Elogio del silencio

Por Calvodemora


Ya nadie escucha, ahora todos hablan, lo cual es un contrasentido, una cosa absurda, un desatino o un desquicio. Uno de los discos de jazz que más me gusta es el Keith Jarrett en Colonia. No sé si es jazz o es otra cosa, pero es un disco asombroso, sublime en muchos tramos. La música de ese disco, la que Keith Jarrett ejecuta a solas, en su piano, es lo más parecido al silencio que conozco. Importa lo que dice y también lo que no. En la vida real, que no tiene mucho que ver con el jazz, importa más lo que se dice. El silencio no cuenta o cuenta mal. Cuesta encontrar a quien escucha de verdad. No cuesta lo contrario: gente que no para de hablar, de expresar sus opiniones sobre cualquier asunto, incluso de expresarlas sobre los asuntos sobre los que no poseen conocimiento alguno, gente cansina, de verbo encendido, a la que no la gobierna la mesura. Se cree que el que no habla es un individuo de una escala o de un rango menor. Quizá nos hayan educado para esto. Gana en la escala social el que habla más. Vivimos en una sociedad en la que se sobrevalora el monólogo. Uno habla, incluso habla sin apreciar o valorar el efecto de lo que habla en los otros. A lo que conduce esta saturación de sonidos es a que el silencio incomode. Definitivamente no está de moda. Quien se esmera en aplicarlo suele caer mal. La gente rara es la que calle: quién sabe qué estarán pensando. Es mejor ver venir las palabras o escuchar los ruidos. Se advierte el grado de prosperidad de una sociedad por la cantidad de silencio que genera. Bien al contrario, relacionamos el ruido con el grado de decadencia que posee. Da igual que sea una obra de teatro, una proyección cinematográfica, una homilía en un templo o una clase en la que el profesor enseña trigonometría.

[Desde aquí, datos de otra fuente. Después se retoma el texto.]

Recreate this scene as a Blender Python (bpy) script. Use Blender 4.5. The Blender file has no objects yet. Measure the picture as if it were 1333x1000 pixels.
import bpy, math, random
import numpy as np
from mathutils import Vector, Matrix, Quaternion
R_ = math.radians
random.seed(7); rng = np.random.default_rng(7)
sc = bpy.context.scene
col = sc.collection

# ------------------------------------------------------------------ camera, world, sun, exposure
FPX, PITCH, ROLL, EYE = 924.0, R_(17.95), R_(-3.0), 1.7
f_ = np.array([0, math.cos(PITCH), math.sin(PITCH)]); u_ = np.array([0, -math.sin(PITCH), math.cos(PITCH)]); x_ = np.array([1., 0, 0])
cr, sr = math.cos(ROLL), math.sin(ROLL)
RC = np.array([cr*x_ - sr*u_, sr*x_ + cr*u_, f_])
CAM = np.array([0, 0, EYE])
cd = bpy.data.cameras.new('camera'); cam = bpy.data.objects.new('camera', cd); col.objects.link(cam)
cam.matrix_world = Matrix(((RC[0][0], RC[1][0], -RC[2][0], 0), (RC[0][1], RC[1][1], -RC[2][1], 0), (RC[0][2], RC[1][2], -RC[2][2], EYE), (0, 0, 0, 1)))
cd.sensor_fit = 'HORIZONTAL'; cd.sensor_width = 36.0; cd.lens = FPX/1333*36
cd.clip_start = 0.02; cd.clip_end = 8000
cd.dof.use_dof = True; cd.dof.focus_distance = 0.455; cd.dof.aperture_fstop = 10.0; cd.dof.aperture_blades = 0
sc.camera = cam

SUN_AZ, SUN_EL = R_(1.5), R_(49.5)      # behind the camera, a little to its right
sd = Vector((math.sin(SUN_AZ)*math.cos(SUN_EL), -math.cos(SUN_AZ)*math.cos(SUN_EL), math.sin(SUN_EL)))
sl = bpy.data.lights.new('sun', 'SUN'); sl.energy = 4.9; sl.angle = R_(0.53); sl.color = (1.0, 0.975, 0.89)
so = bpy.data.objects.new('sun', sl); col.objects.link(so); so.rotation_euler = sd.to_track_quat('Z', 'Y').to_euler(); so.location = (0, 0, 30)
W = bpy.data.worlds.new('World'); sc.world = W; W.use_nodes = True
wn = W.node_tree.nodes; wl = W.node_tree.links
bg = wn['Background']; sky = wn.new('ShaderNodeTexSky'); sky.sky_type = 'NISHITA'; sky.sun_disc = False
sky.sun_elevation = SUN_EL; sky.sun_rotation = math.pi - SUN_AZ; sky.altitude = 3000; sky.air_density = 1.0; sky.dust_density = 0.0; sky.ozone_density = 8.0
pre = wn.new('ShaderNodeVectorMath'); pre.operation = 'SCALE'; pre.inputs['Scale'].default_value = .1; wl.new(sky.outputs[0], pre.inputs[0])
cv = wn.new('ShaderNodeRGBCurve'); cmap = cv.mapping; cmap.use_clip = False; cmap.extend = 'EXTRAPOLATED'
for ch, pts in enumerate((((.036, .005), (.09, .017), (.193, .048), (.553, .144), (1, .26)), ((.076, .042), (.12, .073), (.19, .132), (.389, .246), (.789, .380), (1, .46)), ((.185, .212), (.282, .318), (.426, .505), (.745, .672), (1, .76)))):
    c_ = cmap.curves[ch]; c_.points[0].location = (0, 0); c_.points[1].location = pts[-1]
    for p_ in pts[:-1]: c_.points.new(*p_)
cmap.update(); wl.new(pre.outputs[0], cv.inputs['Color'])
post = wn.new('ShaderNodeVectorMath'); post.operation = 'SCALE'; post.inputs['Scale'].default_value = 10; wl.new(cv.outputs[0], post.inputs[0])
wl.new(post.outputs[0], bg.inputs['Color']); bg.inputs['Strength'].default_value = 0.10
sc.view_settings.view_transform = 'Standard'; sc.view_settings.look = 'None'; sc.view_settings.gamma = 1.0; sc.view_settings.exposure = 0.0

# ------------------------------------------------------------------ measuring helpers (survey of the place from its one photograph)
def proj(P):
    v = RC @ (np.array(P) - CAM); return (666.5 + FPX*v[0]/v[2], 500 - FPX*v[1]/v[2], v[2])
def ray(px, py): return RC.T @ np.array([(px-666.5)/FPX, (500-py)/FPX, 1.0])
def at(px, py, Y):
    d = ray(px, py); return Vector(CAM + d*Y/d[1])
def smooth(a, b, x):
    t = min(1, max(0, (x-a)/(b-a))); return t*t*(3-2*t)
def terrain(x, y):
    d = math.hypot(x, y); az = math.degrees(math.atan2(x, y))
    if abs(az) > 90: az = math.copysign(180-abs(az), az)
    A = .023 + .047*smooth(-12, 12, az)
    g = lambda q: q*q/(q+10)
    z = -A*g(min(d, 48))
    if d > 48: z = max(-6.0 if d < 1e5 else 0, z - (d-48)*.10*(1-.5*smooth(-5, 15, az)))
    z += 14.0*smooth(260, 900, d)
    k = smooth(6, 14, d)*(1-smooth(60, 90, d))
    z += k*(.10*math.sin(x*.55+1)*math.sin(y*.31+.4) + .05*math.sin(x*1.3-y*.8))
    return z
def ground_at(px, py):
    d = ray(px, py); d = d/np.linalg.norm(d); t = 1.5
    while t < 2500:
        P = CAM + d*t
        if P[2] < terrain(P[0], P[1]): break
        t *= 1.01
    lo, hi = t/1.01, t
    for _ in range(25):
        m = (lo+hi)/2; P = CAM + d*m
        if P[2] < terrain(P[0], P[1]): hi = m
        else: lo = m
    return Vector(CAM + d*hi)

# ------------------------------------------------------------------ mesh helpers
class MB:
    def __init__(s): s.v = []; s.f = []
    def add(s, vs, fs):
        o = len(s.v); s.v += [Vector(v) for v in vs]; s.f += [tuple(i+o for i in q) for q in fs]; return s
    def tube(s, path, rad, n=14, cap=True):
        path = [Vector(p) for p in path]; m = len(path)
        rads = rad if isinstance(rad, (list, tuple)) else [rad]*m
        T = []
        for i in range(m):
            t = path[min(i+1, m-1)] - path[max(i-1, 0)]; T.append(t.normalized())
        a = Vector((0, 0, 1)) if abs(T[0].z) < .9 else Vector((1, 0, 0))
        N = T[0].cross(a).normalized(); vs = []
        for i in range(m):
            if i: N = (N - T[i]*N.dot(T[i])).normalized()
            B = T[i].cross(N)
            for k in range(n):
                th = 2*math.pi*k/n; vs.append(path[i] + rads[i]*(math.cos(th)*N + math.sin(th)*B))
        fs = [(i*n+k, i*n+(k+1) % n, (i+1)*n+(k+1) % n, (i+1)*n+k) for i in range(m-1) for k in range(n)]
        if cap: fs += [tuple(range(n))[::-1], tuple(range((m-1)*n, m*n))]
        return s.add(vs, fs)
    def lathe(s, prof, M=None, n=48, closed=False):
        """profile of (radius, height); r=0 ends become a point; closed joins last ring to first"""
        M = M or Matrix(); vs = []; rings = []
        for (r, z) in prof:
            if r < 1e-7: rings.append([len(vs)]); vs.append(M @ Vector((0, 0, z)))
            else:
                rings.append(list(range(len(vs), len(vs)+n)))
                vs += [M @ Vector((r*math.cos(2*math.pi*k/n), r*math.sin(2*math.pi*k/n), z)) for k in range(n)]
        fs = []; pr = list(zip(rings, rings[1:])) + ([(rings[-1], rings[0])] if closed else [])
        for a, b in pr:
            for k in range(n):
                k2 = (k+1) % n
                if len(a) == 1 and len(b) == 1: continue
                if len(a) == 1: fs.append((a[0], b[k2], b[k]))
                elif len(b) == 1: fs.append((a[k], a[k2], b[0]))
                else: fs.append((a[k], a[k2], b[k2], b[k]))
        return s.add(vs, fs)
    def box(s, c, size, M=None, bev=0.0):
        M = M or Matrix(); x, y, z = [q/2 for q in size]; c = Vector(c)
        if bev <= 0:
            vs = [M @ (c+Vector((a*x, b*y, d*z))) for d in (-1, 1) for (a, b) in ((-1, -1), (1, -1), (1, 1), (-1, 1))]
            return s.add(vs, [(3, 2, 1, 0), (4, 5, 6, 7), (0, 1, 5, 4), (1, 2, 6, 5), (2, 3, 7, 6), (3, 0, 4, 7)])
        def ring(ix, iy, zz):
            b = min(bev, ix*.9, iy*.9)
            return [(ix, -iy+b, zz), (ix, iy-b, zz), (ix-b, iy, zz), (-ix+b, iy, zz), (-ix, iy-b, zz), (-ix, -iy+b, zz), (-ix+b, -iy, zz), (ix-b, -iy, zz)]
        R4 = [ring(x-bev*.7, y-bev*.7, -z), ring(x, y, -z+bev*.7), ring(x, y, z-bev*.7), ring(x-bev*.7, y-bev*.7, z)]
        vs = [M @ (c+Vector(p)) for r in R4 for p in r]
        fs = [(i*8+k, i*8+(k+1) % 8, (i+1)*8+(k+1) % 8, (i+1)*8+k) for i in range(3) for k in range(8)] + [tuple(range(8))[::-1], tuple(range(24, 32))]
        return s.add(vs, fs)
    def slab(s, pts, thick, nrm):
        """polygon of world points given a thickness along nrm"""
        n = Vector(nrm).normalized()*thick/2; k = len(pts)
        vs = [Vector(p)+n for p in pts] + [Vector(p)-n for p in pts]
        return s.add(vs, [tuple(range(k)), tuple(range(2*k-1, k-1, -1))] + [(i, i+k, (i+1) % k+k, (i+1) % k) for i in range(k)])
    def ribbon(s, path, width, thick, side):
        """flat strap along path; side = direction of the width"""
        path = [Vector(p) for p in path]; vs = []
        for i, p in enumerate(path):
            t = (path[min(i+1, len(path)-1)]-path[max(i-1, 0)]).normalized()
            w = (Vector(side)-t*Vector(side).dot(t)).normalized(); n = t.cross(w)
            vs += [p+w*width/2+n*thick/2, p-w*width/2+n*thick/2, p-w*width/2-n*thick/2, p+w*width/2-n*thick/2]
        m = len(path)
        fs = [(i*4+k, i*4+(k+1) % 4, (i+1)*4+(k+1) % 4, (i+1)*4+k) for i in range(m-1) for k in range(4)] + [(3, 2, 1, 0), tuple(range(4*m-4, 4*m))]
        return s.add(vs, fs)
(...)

A mí no me enseñaron a respetar el silencio. No sé dónde adquirí después el amor que le profeso. Sé que lo disfruto a conciencia en cuanto dispongo de él o cuando permito que me invada. Es una de esas sensaciones de extraña plenitud que nos reconcilian con nosotros mismos. El ruido es el que nos aparta, el que nos perturba, el que logra que no sintamos la tierra girar bajo nuestros pies, como cantaba gloriosamente mi adorada Carole King. Somos el silencio que vamos guardando, secretamente somos el silencio atesorado. Por eso irrita que lo profanen, cansa que lo perviertan. Anoche mi amigo Rafael Roldán dejó consignado en su blog que el silencio malogra la belleza. En cierto modo, dejó escrito justamente eso. Que uno no puede dejarse caer en la belleza si nos distrae la mediocridad circundante. Que solo en silencio podemos adentrarnos en lo inefable, pero claro, ¿cómo podremos vender la idea de lo inefable en este vértigo, en esta fiebre, en esta convivencia violentada. Lo que está en juego es la demolición de esa convivencia. La están apartando de su cauce, la están reduciendo a una mercancía con la que los políticos venden sus ideas, las que luego son refrendadas por los votos. Ahí también cobra el silencio su justa relevancia: en premiar con él a quien no responde a las altas expectativas que la sociedad exige, pero no creo que lleguemos a ningún sitio, no responde nada de lo que digo a ninguna estrategia de reparación. A Rafa le molesta (es una término corto quizá) que no exista silencio en el templo. Afuera hay otro templo, uno al que continuamente le estamos perdiendo el respeto. Tendremos que meternos dentro del disco de Keith Jarrett en Colonia o en la tragedia de una gota de sangre o el derramamiento de una limpia lágrima. Ahí dentro podremos preservarnos, pero no nos dejan, se obstinan en contravenir ese deseo íntimo, se esmeran en estropearnos el supremo placer de encontrar paz en el crepúsculo, como cantaba Franco Battiato.